No livro “E o cérebro criou o homem”, escrito por António Damásio, as trilhas dos circuitos neurais são percorridas pelo autor para explorar a complexa noção de consciência, a qual ele define como “self”. Essa jornada intelectual empreendida por Damásio proporciona uma visão estimulante, investigando a criação de uma entidade que, mesmo não sendo separada do corpo, emerge dele: o eu.
A busca pela compreensão da própria existência e suas limitações é uma inclinação inerente ao ser humano. Embora o cérebro possa gradualmente nos brindar com algumas respostas ao longo dessa busca, o que temos até o momento, grosso modo, é unicamente o produto da nossa capacidade neural: as habilidades, tais como de raciocinar, produzir, inovar, desafiar etc. Um objeto proeminente dessa habilidade é o discurso, uma faculdade que é distintivamente humana.
Ao longo da história, a sociedade sempre se organizou por meio do discurso, desde os tempos em que monarcas, papas, ditadores e imperadores moldavam a estrutura social por meio de palavras escritas e orais. Em alguns países, essa realidade perdura até os dias atuais. O cerne dessa observação é que o discurso atua como uma força concretizadora da vontade humana. Nietzsche, por exemplo, nomeou essa manifestação como “vontade de potência”, o anseio inerente ao ser humano de se manter no poder ou de alcançá-lo.
Nos tempos contemporâneos, principalmente nas democracias, o discurso desempenha um papel crucial ao dar forma à figura do político. Os tempos em que os descendentes dos colonizadores portugueses no Brasil eram automaticamente herdeiros do trono já passaram. Agora, é imperativo que um indivíduo, a fim de ascender ao poder, estabeleça estratégias eficazes em campanhas políticas através de diversos meios de comunicação.
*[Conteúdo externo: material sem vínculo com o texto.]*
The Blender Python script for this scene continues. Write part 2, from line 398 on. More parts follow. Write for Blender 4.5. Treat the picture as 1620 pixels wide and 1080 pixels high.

Essa habilidade é essencial para projetar uma imagem de liderança capaz de guiar o destino da nação e de seus concidadãos.
António Damásio, ao explorar as complexas conexões entre o cérebro e a consciência, lança luz sobre o intrincado processo pelo qual os circuitos neurais não apenas criaram o homem, mas também desempenharam um papel crucial na construção da figura do político moderno. É um lembrete vívido de como nossa capacidade de articulação e persuasão, enraizada na atividade cerebral, moldou e continua a moldar o curso da história e da política.